Starting with the first line of the data that follows, transcribe every line verbatim until the line containing "from mathutils import Vector, Matrix" has been transcribed.

>>

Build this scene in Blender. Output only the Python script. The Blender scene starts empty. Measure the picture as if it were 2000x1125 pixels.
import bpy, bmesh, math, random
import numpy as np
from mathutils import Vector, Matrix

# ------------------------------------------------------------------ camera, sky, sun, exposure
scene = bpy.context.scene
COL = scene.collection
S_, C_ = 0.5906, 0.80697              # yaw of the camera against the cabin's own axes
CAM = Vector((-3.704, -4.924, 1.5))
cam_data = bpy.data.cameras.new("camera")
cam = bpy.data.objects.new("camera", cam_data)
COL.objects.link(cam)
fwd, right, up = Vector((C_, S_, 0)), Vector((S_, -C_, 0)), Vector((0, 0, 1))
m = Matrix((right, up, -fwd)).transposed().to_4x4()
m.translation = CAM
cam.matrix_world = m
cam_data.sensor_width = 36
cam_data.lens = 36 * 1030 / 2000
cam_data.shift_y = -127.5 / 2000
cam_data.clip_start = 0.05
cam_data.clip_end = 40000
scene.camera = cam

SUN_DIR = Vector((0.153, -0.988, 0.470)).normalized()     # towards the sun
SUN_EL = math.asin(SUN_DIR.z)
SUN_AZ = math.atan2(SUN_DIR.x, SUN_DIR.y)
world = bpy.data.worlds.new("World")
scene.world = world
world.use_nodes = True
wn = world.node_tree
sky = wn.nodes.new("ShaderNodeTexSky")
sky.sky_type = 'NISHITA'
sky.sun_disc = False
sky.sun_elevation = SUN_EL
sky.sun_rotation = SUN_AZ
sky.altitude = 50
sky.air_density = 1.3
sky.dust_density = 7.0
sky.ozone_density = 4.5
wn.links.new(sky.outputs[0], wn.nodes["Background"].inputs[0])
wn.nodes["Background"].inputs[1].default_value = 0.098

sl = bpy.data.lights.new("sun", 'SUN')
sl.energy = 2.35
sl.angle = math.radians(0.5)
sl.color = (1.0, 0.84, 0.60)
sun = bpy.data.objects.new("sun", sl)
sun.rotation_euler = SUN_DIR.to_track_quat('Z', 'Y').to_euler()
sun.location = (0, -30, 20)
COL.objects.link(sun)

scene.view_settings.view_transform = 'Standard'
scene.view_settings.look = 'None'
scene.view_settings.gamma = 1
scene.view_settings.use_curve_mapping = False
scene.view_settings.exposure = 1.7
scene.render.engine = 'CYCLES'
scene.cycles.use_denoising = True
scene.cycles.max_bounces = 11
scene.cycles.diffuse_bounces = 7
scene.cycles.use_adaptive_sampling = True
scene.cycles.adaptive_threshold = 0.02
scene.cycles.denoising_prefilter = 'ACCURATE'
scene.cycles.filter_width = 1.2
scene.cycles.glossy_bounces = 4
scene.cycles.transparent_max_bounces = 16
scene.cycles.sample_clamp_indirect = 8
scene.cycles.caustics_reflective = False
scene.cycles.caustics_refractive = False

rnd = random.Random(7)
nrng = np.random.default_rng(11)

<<

Output for this task:
Build this scene in Blender. Output only the Python script. The Blender scene starts empty. Measure the picture as if it were 2000x1125 pixels.
import bpy, bmesh, math, random
import numpy as np
from mathutils import Vector, Matrix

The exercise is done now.